We're getting ready to get paid. Forgive me. I was stressed out. I said things I shouldn't say, but he was like going now. So he comes back and and tries to tackle me, and I moved to step out of the way, but I slipped, and the deck was wet, and I slipped, and I fell back on my back, and he fell on top of me, and he's trying to hit me, but I'm covering well.
He's not hitting me at all, but, like, I got 350 pounds of lord-ass land on me, and, you know, I'm like, I can't get out from under the sky. So I reached back with my right hand, and I found something on the deck. I don't know. It was something in my hand, and I grabbed it, and I smashed it over his head.
And what it was was a boat anchor, and when I hit him with it, it just opened his head like a can of tuna. And all these brains and blood and shit comes pouring out, and he's dead. He don't even move. He don't even flop. He's dead. Dead as shit.
Bill's now floating just off the harbour at three o'clock in the morning on a people smuggling boat with a dead man. To say he was in a really bad spot is an understatement. He says he was terrified. He just killed a guy and had no intention of doing so. But he stays put until he would see the flashing lights of a vehicle at the dock. It's the boss.
I pull up to the dock and I covered up the body with a blue tarp that it was in the boat. And I was just covered in brains and blood and shit, you know. So the boss man walks out with a flashlight and he's like, what the hell? What happened to you? Are you shot? He asked me. And I said, no. I said, but we have a problem. I said, we have a problem. And he said, what? What? And I showed him.

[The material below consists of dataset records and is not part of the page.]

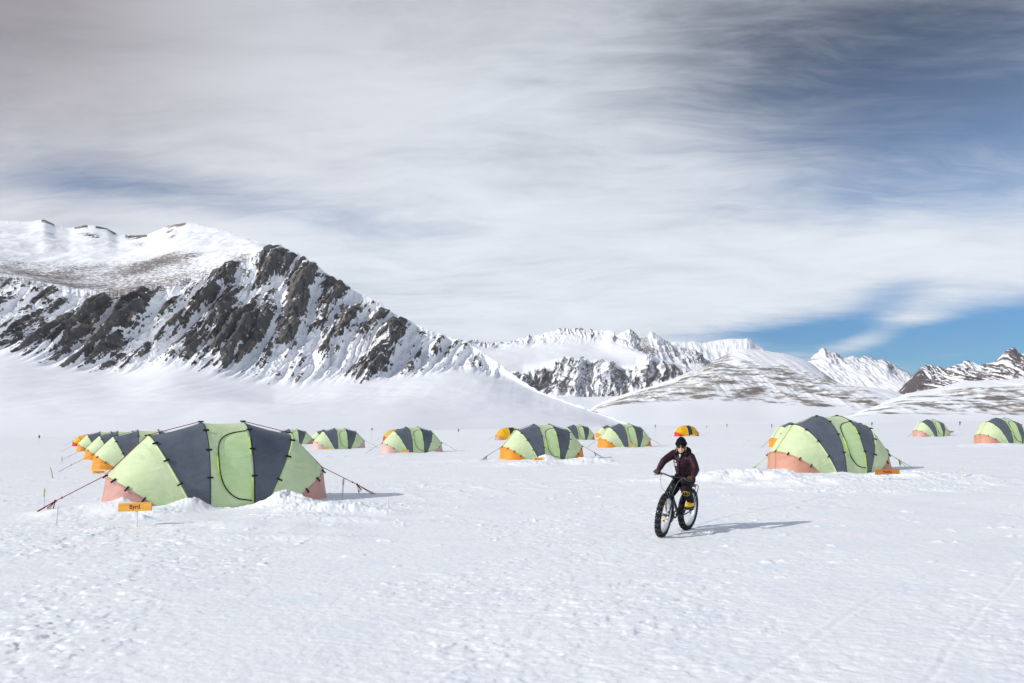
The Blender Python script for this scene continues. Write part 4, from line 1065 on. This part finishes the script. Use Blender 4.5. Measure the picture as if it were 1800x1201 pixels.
b.tube([steer(HT), steer(STM + S_AX * 0.02)], 0.019, 10); b.tube([steer(STM), steer(BARC)], [0.020, 0.022], 10); b.tube([steer(BARC + Vector((0, -0.028, 0))), steer(BARC + Vector((0, 0.028, 0)))], 0.024, 10)
b.build('stem', M_FRAME, bike)
def bar(y):
    a = abs(y); return steer(BARC + Vector((-0.05 * max(0, (a - 0.06) / 0.30) ** 1.3, y, 0.022 * min(1, max(0, (a - 0.05) / 0.12)))))
b = MB(); b.tube([bar(-0.365 + 0.73 * k / 24) for k in range(25)], 0.0135, 10); hb_ = b.build('handlebar', M_FRAME, bike)
for sd in (-1, 1):
    MB().tube([bar(sd * (0.235 + 0.135 * k / 4)) for k in range(5)], 0.0175, 10).build('grip', M_GRIP, hb_)
    b = MB(); p = bar(sd * 0.215); b.box(p + Vector((0.02, 0, -0.01)), (0.05, 0.03, 0.03))
    q = bar(sd * 0.33)
    b.tube([p + Vector((0.03, 0, -0.012)), p.lerp(q, 0.4) + Vector((0.065, 0, -0.03)), q + Vector((0.05, 0, -0.045))], [0.009, 0.007, 0.006], 6)
    b.build('brake_lever', M_STEEL, hb_)
    b = MB(); e = steer(CRN + Vector((-0.02, sd * 0.03, 0.01)))
    pts = []
    P0 = p + Vector((0.04, -sd * 0.02, 0)); P1 = p + Vector((0.22, -sd * 0.08, -0.05)); P2 = e + Vector((0.20, sd * 0.12, 0.06)); P3 = e
    for k in range(13):
        t = k / 12; pts.append(P0 * (1 - t) ** 3 + P1 * 3 * t * (1 - t) ** 2 + P2 * 3 * t * t * (1 - t) + P3 * t ** 3)
    b.tube(pts, 0.0035, 5).build('brake_cable', M_CABLE, bike)
# saddle and post
b = MB(); SPT = Vector((-0.345, 0, 0.925)); b.tube([ST, SPT], 0.0155, 10); b.build('seat_post', M_STEEL, bike)
rows = []
for i in range(13):
    t = i / 12; x = 0.13 - 0.27 * t; w_ = 0.022 + 0.055 * sst(0.35, 0.95, t) - 0.02 * sst(0.94, 1, t); zc_ = 0.955 + 0.012 * (t - 0.4) ** 2 * 4
    rows.append([Vector((SPT.x + x, w_ * math.cos(2 * math.pi * k / 12), zc_ + (0.024 if math.sin(2 * math.pi * k / 12) > 0 else 0.035) * math.sin(2 * math.pi * k / 12))) for k in range(13)])
rows = [[sum((p for p in rows[0][:-1]), Vector()) / 12] * 13] + rows + [[sum((p for p in rows[-1][:-1]), Vector()) / 12] * 13]
MB().grid(rows).build('saddle', M_GRIP, bike)
# cranks: left pedal up and back, right one down and forward
CA = R_(128)
cd = Vector((math.cos(CA), 0, math.sin(CA)))
b = MB(); rows = [[BBK + Vector((q * math.cos(2 * math.pi * k / 32), -0.062, q * math.sin(2 * math.pi * k / 32))) for k in range(33)] for q in (0.045, 0.068, 0.074)]
b.grid(rows); cr = b.build('chainring', M_STEEL, bike); md = cr.modifiers.new('thick', 'SOLIDIFY'); md.thickness = 0.004
PED = {}
for sd, d_ in ((1, cd), (-1, -cd)):
    a = BBK + Vector((0, sd * 0.085, 0)); e = a + d_ * 0.17
    ck = MB().tube([a, a + d_ * 0.08, e], [0.016, 0.013, 0.012], 8).build('crank_arm', M_STEEL, bike)
    pc = e + Vector((0, sd * 0.065, 0)); PED[sd] = pc
    pb = MB()
    for (ox, oy, lx_, ly) in ((-0.045, 0, 0.012, 0.10), (0.045, 0, 0.012, 0.10), (0, -0.045, 0.10, 0.012), (0, 0.045, 0.10, 0.012)): pb.box(pc + Vector((ox, oy, 0)), (lx_, ly, 0.018))
    pb.tube([e, pc + Vector((0, sd * 0.04, 0))], 0.008, 6)
    pb.build('pedal', M_STEEL, bike, smooth=False)
b = MB()
RS = 0.045
loop = [BBK + Vector((0.072 * math.cos(t), -0.062, 0.072 * math.sin(t))) for t in [R_(90 - 180 * k / 10) for k in range(11)]] + [REAR + Vector((RS * math.cos(t), -0.062, RS * math.sin(t))) for t in [R_(270 - 180 * k / 8) for k in range(9)]]
b.tube(loop, 0.0055, 5, closed=True).build('chain', M_STEEL, bike)
MB().tube([REAR + Vector((0.01, -0.075, -0.03)), REAR + Vector((0.03, -0.075, -0.09)), REAR + Vector((0.06, -0.065, -0.13))], [0.02, 0.016, 0.014], 8).build('derailleur', M_STEEL, bike)
# rear rack
b = MB()
for sd in (-1, 1):
    y = sd * 0.065
    b.tube([REAR + Vector((0.0, sd * 0.10, 0.0)), Vector((-0.58, sd * 0.09, 0.80)), Vector((-0.57, y, 0.83)), Vector((-0.30, y, 0.83)), ST + Vector((-0.02, sd * 0.02, -0.02))], 0.0075, 6)
    b.tube([REAR + Vector((0.0, sd * 0.10, 0.0)), Vector((-0.74, sd * 0.09, 0.80)), Vector((-0.75, y, 0.83)), Vector((-0.55, y, 0.83))], 0.0075, 6)
for x in (-0.75, -0.62, -0.50, -0.38): b.tube([Vector((x, -0.065, 0.83)), Vector((x, 0.065, 0.83))], 0.007, 6)
rk = b.build('rear_rack', M_RACK, bike)
MB().box((-0.765, 0, 0.80), (0.015, 0.07, 0.04)).build('reflector', M_REFL, rk, smooth=False)
# white lettering-like decal strokes on the down tube are too small to read in the photograph and are left plain

# ---------------------------------------------------------------- the cyclist
def remeshed(name, mb, voxel, mat, parent, smooth_it=4, smooth_f=0.5, fn=None):
    """fuse the overlapping solids into one continuous skin"""
    me = bpy.data.meshes.new(name + '_raw'); me.from_pydata(mb.v, [], mb.f); me.update()
    bm = bmesh.new(); bm.from_mesh(me); bmesh.ops.recalc_face_normals(bm, faces=bm.faces); bm.to_mesh(me); bm.free()
    o = bpy.data.objects.new(name, me); scene.collection.objects.link(o)
    rm = o.modifiers.new('remesh', 'REMESH'); rm.mode = 'VOXEL'; rm.voxel_size = voxel; rm.use_smooth_shade = True
    if smooth_it: sm = o.modifiers.new('smooth', 'SMOOTH'); sm.iterations = smooth_it; sm.factor = smooth_f
    dg = bpy.context.evaluated_depsgraph_get()
    out = bpy.data.meshes.new_from_object(o.evaluated_get(dg))
    bpy.data.objects.remove(o); bpy.data.meshes.remove(me)
    if fn:
        for v in out.vertices: v.co = fn(v.co.copy(), v.normal.copy())
        out.update()
    out.materials.clear(); out.materials.append(mat)
    out.polygons.foreach_set('use_smooth', [True] * len(out.polygons))
    return link(bpy.data.objects.new(name, out), parent)
def limb(mb, pts, rad, n=14, flat=1.0):
    """tapered limb with round ends through the joints"""
    P = [Vector(p) for p in pts]; path = []; rr = []
    for i in range(len(P) - 1):
        for k in range(5): path.append(P[i].lerp(P[i + 1], k / 5)); rr.append(rad[i] + (rad[i + 1] - rad[i]) * k / 5)
    path.append(P[-1]); rr.append(rad[-1])
    mb.tube(path, rr, n, flat=flat); mb.ball(P[0], rad[0], n, 9); mb.ball(P[-1], rad[-1], n, 9)
    for p, r in zip(P[1:-1], rad[1:-1]): mb.ball(p, r, n, 9)

M_SKIN = plain('skin', (0.62, 0.36, 0.27), 0.5, 0.35, vary=0.06)
M_JACKET = plain('plum_padded_nylon', (0.027, 0.006, 0.013), 0.55, 0.25, vary=0.15)
M_DARK = plain('black_cloth', (0.010, 0.010, 0.013), 0.75, 0.2)
M_KNIT = plain('black_knit', (0.008, 0.009, 0.011), 0.9, 0.1, scale=120, bmp=0.5)
M_GLOVE = plain('brown_leather', (0.075, 0.035, 0.022), 0.6, 0.3, bmp=0.2)
M_BOOT = plain('yellow_boot_shell', (0.80, 0.46, 0.01), 0.4, 0.4)
M_SOLE = plain('black_boot_sole', (0.012, 0.012, 0.013), 0.8, 0.2)
M_GAITER = plain('maroon_gaiter', (0.14, 0.01, 0.03), 0.6, 0.3)
M_LENS = plain('black_lens', (0.004, 0.004, 0.005), 0.06, 0.6)
M_GREYC = plain('light_grey_cloth', (0.55, 0.57, 0.60), 0.7, 0.2)
M_WHITE = plain('white_print', (0.80, 0.80, 0.82), 0.6, 0.2)
M_GOLD = plain('gold_print', (0.62, 0.42, 0.03), 0.4, 0.4)
M_HAIR = plain('fair_hair', (0.42, 0.31, 0.18), 0.6, 0.3)

rider = empty('person', bike.location.copy(), bike.rotation_euler.copy())
tag(rider, 'person in plum padded jacket, black beanie and sunglasses riding the fat-tyre bicycle', 'person')
HIP = Vector((-0.30, 0, 1.00)); CHEST = Vector((-0.12, 0, 1.28)); NECK = Vector((-0.04, 0, 1.445)); HEAD = Vector((0.015, 0, 1.560))
SH = {1: Vector((-0.08, 0.175, 1.385)), -1: Vector((-0.06, -0.175, 1.400))}
HD = {1: bar(0.305), -1: bar(-0.305)}
WRI = {s_: HD[s_] + Vector((-0.075, s_ * 0.012, 0.030)) for s_ in (1, -1)}
EL = {1: Vector((-0.01, 0.300, 1.19)), -1: Vector((0.135, -0.262, 1.265))}
HJ = {s_: HIP + Vector((0.02, s_ * 0.085, -0.03)) for s_ in (1, -1)}
ANK = {s_: PED[s_] + Vector((-0.075, -s_ * 0.01, 0.115)) for s_ in (1, -1)}
KN = {1: Vector((0.075, 0.165, 0.815)), -1: Vector((0.105, -0.125, 0.665))}
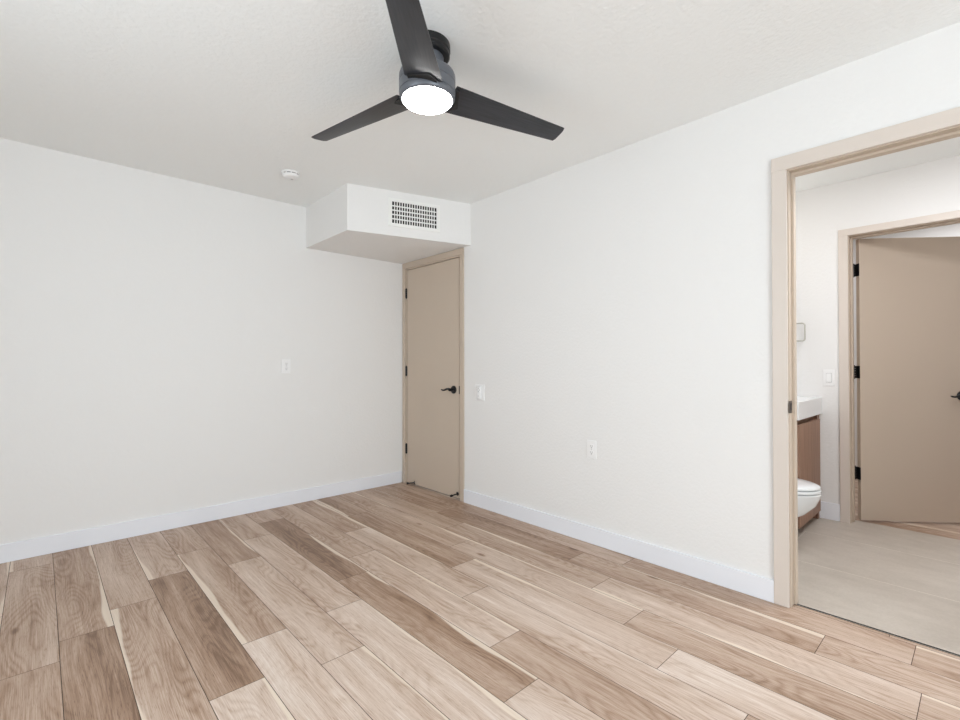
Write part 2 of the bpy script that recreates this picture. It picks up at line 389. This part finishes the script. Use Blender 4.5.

I opened up the tarp and he's like, no, no, no, no, no. We don't have a problem. You got a problem. And he hands me my money and the money of the other guy, too, wrapped up. And he said... I came here. I saw both of you. I paid both of you. I'm going home. I don't know anything else about nothing and left and left me there with a body. So I disposed of the body. Let's just leave it there.
So you might be thinking that while you're listening to the life and times of a cartel hitman, that stories such as the one Bill just told us will be littered throughout these episodes. Details on just how he would carry out his work as a killer for hire. But you'd be wrong. Not only would I just not broadcast those types of details, but Bill, in fact, will not give them.